We present new semianalytical models for the formation of disk galaxies with the purpose of investigating the origin of the near-infrared Tully-Fisher (TF) relation. The models assume that disks are formed by cooling of the baryons inside dark halos with realistic density profiles and that the baryons conserve their specific angular momentum. Adiabatic contraction of the dark halo is taken into account, as well as a recipe for bulge formation based on a self-regulating mechanism that ensures disks to be stable. Only gas with densities above the critical density given by Toomre's stability criterion is considered eligible for star formation. A Schmidt law is assumed to prescribe the rate at which this gas is transformed into stars. The introduction of the star formation threshold density proves an essential ingredient of our models and yields gas mass fractions that are in excellent agreement with observations. Finally, a simple recipe for supernovae feedback is included. We emphasize the importance of extracting the proper luminosity and velocity measures from the models, something that has often been ignored in the past. We use the zero point of the K-band TF relation to place stringent constraints on cosmological parameters. In particular, we rule out a standard cold dark matter universe, in which disk galaxies are too faint to be consistent with observations. The TF zero point, in combination with nucleosynthesis constraints on the baryon density, and with constraints on the normalization of the power spectrum, requires a matter density Ohm(0) less than or similar to 0.3. The observed K-band TF relation has a slope that is steeper than simple predictions based on dynamical arguments suggest. Taking the stability related star formation threshold densities into account steepens the TF relation and decreases its scatter.

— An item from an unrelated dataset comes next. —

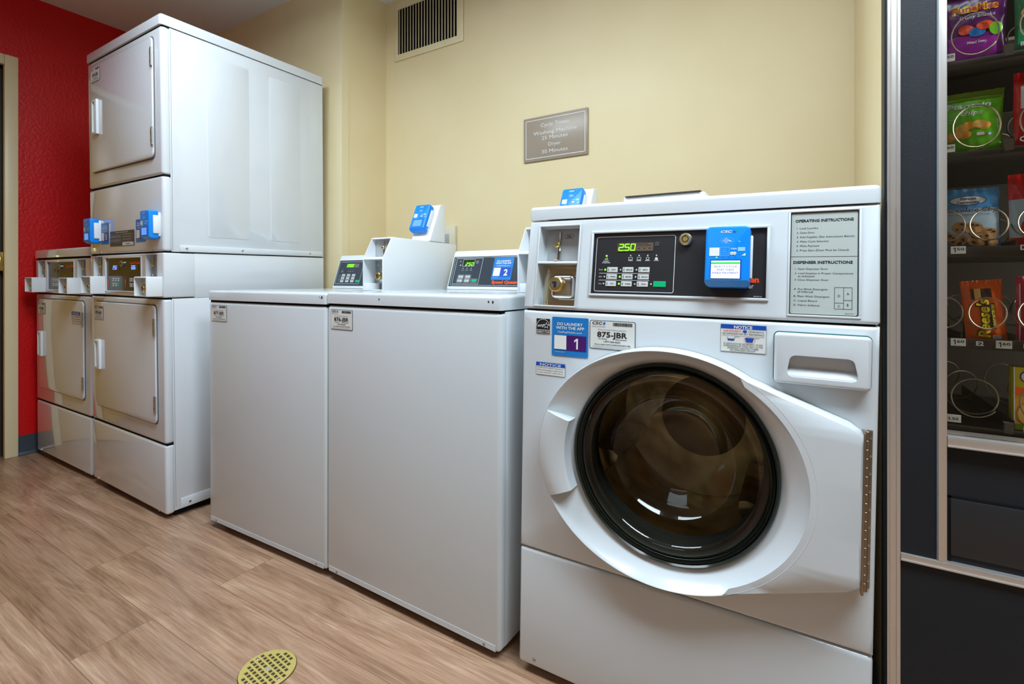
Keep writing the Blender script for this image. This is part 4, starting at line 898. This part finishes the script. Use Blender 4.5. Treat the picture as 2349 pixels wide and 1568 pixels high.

However, in order for the slope to be as steep as observed, further physics are required. We argue that the characteristics of the observed near-infrared TF relation do not reflect systematic variations in stellar populations, or cosmological initial conditions. In fact, feedback seems an essential ingredient in order to explain the observed slope of the K-band TF relation. Finally, we show that our models provide a natural explanation for the small amount of scatter that makes the TF relation useful as a cosmological distance indicator.